• [Data]:
******************************

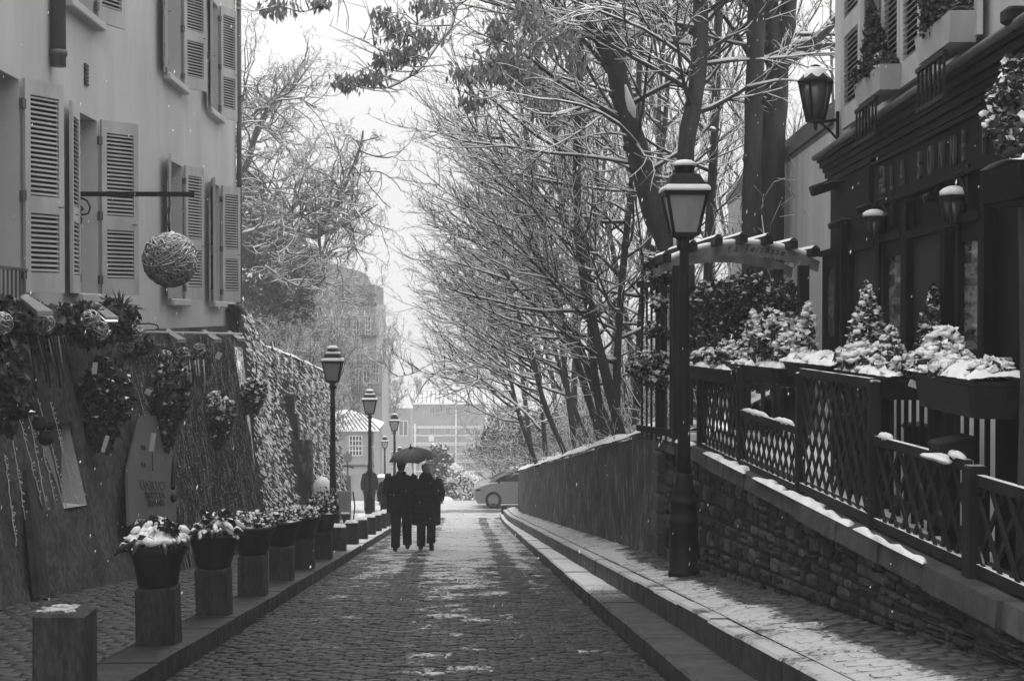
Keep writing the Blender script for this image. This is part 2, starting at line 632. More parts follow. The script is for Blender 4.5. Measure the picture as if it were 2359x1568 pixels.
def cover_road(t, X, Y, nz):
    a = ramp_(t, Y, 9, 34, .07, .78)
    a = math_(t, 'ADD', a, math_(t, 'MULTIPLY', math_(t, 'SUBTRACT', nz, .5), 2.9))
    for xc, wdt, k in ((-.78, .20, .30), (.70, .19, .34), (1.30, .25, .18), (-1.9, .4, .3)):
        d = math_(t, 'ABSOLUTE', math_(t, 'SUBTRACT', X, xc))
        a = math_(t, 'SUBTRACT', a, math_(t, 'MULTIPLY', ramp_(t, d, wdt * .5, wdt * 1.1, 1, 0), k))
    d = math_(t, 'ABSOLUTE', math_(t, 'SUBTRACT', X, -.05))
    return math_(t, 'ADD', a, ramp_(t, d, 0, .8, .22, 0))


def cover_pl(t, X, Y, nz):
    a = ramp_(t, Y, 16, 40, -.12, .9)
    return math_(t, 'ADD', a, math_(t, 'MULTIPLY', math_(t, 'SUBTRACT', nz, .5), 1.2))


def cover_pr(t, X, Y, nz):
    # bare strip along the foot of the wall, sheltered by it
    edge = math_(t, 'SUBTRACT', 2.56, math_(t, 'MULTIPLY', Y, .0125))
    d = math_(t, 'SUBTRACT', edge, X)
    a = ramp_(t, d, .02, .55, -.15, 1.0)
    a = math_(t, 'MINIMUM', a, .74)
    a = math_(t, 'ADD', a, ramp_(t, Y, 16, 22, 0, .7))
    return math_(t, 'ADD', a, math_(t, 'MULTIPLY', math_(t, 'SUBTRACT', nz, .5), 2.3))


def cover_k(t, X, Y, nz):
    a = ramp_(t, Y, 12, 19, .02, .9)
    return math_(t, 'ADD', a, math_(t, 'MULTIPLY', math_(t, 'SUBTRACT', nz, .5), .9))


def cover_kl(t, X, Y, nz):
    a = ramp_(t, Y, 22, 30, .05, .95)
    return math_(t, 'ADD', a, math_(t, 'MULTIPLY', math_(t, 'SUBTRACT', nz, .5), .8))


def cover_x(t, X, Y, nz):
    a = .62
    d = math_(t, 'ABSOLUTE', math_(t, 'SUBTRACT', Y, 56.6))
    a = math_(t, 'SUBTRACT', .75, ramp_(t, d, .3, 1.2, .35, 0))
    return math_(t, 'ADD', a, math_(t, 'MULTIPLY', math_(t, 'SUBTRACT', nz, .5), 1.2))


def cover_full(t, X, Y, nz):
    return math_(t, 'ADD', .75, math_(t, 'MULTIPLY', math_(t, 'SUBTRACT', nz, .5), .6))


M['road'] = ground_mat('wet_setts', .008, .020, .42, cover_road, spec=.22, snowc=.52)
M['road_bed'] = ground_mat('sett_bed', .008, .014, .6, lambda t, X, Y, nz: math_(t, 'SUBTRACT', cover_road(t, X, Y, nz), .12), spec=.2)
M['pav_l_bed'] = ground_mat('left_pavement_bed', .010, .016, .6, cover_pl, spec=.2)
M['pav_r_bed'] = ground_mat('right_pavement_bed', .008, .014, .6, lambda t, X, Y, nz: math_(t, 'ADD', cover_pr(t, X, Y, nz), .10), spec=.2, snowc=.45)
M['joint'] = mk('sett_joints', .012, .02, 12, rough=.8)
M['pav_l'] = ground_mat('wet_pavement_setts', .014, .030, .45, cover_pl)
M['pav_r'] = ground_mat('snowy_pavement_setts', .018, .035, .5, cover_pr, snowc=.50)
M['kerb_r'] = ground_mat('kerb_stone_right', .02, .035, .55, cover_k, bscale=50)
M['kerb_l'] = ground_mat('kerb_stone_left', .010, .018, .55, cover_kl, bscale=50)
M['kerb_u'] = ground_mat('upper_kerb_stone', .02, .035, .6, cover_pr, bscale=50, snowc=.50)
M['xstreet'] = ground_mat('cross_street_asphalt', .05, .08, .4, cover_x, snowc=.52)
M['bank'] = ground_mat('snowy_bank', .03, .06, .9, cover_full)
M['land'] = ground_mat('snowy_land', .10, .16, .9, cover_full)


def struct(o):
    o['kind'] = 'structure'
    return o


# ---- ground sheet (under everything, to the far haze)
mb = MB()
ys = [-8, 0, 10, 20, 30, 40, 46, 50, 54, 57, 60, 62, 64, 68, 74, 84, 100, 130, 160, 200, 240, 260, 400, 640]
xs = [-420, -150, -60, -30, -12, -7, -3, 3, 7, 12, 30, 60, 150, 420]
mb.grid(lambda x, y: (x, y, G(y) - .30 + max(0, min(abs(x) - 7, 60)) * .0), xs, ys, 0, True)
struct(mb.build('ground', M['land']))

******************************

• [Task details]: Repeat the material above word for word, please, apart from its images.

• [Answer to this exercise]:
Keep writing the Blender script for this image. This is part 2, starting at line 632. More parts follow. The script is for Blender 4.5. Measure the picture as if it were 2359x1568 pixels.
def cover_road(t, X, Y, nz):
    a = ramp_(t, Y, 9, 34, .07, .78)
    a = math_(t, 'ADD', a, math_(t, 'MULTIPLY', math_(t, 'SUBTRACT', nz, .5), 2.9))
    for xc, wdt, k in ((-.78, .20, .30), (.70, .19, .34), (1.30, .25, .18), (-1.9, .4, .3)):
        d = math_(t, 'ABSOLUTE', math_(t, 'SUBTRACT', X, xc))
        a = math_(t, 'SUBTRACT', a, math_(t, 'MULTIPLY', ramp_(t, d, wdt * .5, wdt * 1.1, 1, 0), k))
    d = math_(t, 'ABSOLUTE', math_(t, 'SUBTRACT', X, -.05))
    return math_(t, 'ADD', a, ramp_(t, d, 0, .8, .22, 0))


def cover_pl(t, X, Y, nz):
    a = ramp_(t, Y, 16, 40, -.12, .9)
    return math_(t, 'ADD', a, math_(t, 'MULTIPLY', math_(t, 'SUBTRACT', nz, .5), 1.2))


def cover_pr(t, X, Y, nz):
    # bare strip along the foot of the wall, sheltered by it
    edge = math_(t, 'SUBTRACT', 2.56, math_(t, 'MULTIPLY', Y, .0125))
    d = math_(t, 'SUBTRACT', edge, X)
    a = ramp_(t, d, .02, .55, -.15, 1.0)
    a = math_(t, 'MINIMUM', a, .74)
    a = math_(t, 'ADD', a, ramp_(t, Y, 16, 22, 0, .7))
    return math_(t, 'ADD', a, math_(t, 'MULTIPLY', math_(t, 'SUBTRACT', nz, .5), 2.3))


def cover_k(t, X, Y, nz):
    a = ramp_(t, Y, 12, 19, .02, .9)
    return math_(t, 'ADD', a, math_(t, 'MULTIPLY', math_(t, 'SUBTRACT', nz, .5), .9))


def cover_kl(t, X, Y, nz):
    a = ramp_(t, Y, 22, 30, .05, .95)
    return math_(t, 'ADD', a, math_(t, 'MULTIPLY', math_(t, 'SUBTRACT', nz, .5), .8))


def cover_x(t, X, Y, nz):
    a = .62
    d = math_(t, 'ABSOLUTE', math_(t, 'SUBTRACT', Y, 56.6))
    a = math_(t, 'SUBTRACT', .75, ramp_(t, d, .3, 1.2, .35, 0))
    return math_(t, 'ADD', a, math_(t, 'MULTIPLY', math_(t, 'SUBTRACT', nz, .5), 1.2))


def cover_full(t, X, Y, nz):
    return math_(t, 'ADD', .75, math_(t, 'MULTIPLY', math_(t, 'SUBTRACT', nz, .5), .6))


M['road'] = ground_mat('wet_setts', .008, .020, .42, cover_road, spec=.22, snowc=.52)
M['road_bed'] = ground_mat('sett_bed', .008, .014, .6, lambda t, X, Y, nz: math_(t, 'SUBTRACT', cover_road(t, X, Y, nz), .12), spec=.2)
M['pav_l_bed'] = ground_mat('left_pavement_bed', .010, .016, .6, cover_pl, spec=.2)
M['pav_r_bed'] = ground_mat('right_pavement_bed', .008, .014, .6, lambda t, X, Y, nz: math_(t, 'ADD', cover_pr(t, X, Y, nz), .10), spec=.2, snowc=.45)
M['joint'] = mk('sett_joints', .012, .02, 12, rough=.8)
M['pav_l'] = ground_mat('wet_pavement_setts', .014, .030, .45, cover_pl)
M['pav_r'] = ground_mat('snowy_pavement_setts', .018, .035, .5, cover_pr, snowc=.50)
M['kerb_r'] = ground_mat('kerb_stone_right', .02, .035, .55, cover_k, bscale=50)
M['kerb_l'] = ground_mat('kerb_stone_left', .010, .018, .55, cover_kl, bscale=50)
M['kerb_u'] = ground_mat('upper_kerb_stone', .02, .035, .6, cover_pr, bscale=50, snowc=.50)
M['xstreet'] = ground_mat('cross_street_asphalt', .05, .08, .4, cover_x, snowc=.52)
M['bank'] = ground_mat('snowy_bank', .03, .06, .9, cover_full)
M['land'] = ground_mat('snowy_land', .10, .16, .9, cover_full)


def struct(o):
    o['kind'] = 'structure'
    return o


# ---- ground sheet (under everything, to the far haze)
mb = MB()
ys = [-8, 0, 10, 20, 30, 40, 46, 50, 54, 57, 60, 62, 64, 68, 74, 84, 100, 130, 160, 200, 240, 260, 400, 640]
xs = [-420, -150, -60, -30, -12, -7, -3, 3, 7, 12, 30, 60, 150, 420]
mb.grid(lambda x, y: (x, y, G(y) - .30 + max(0, min(abs(x) - 7, 60)) * .0), xs, ys, 0, True)
struct(mb.build('ground', M['land']))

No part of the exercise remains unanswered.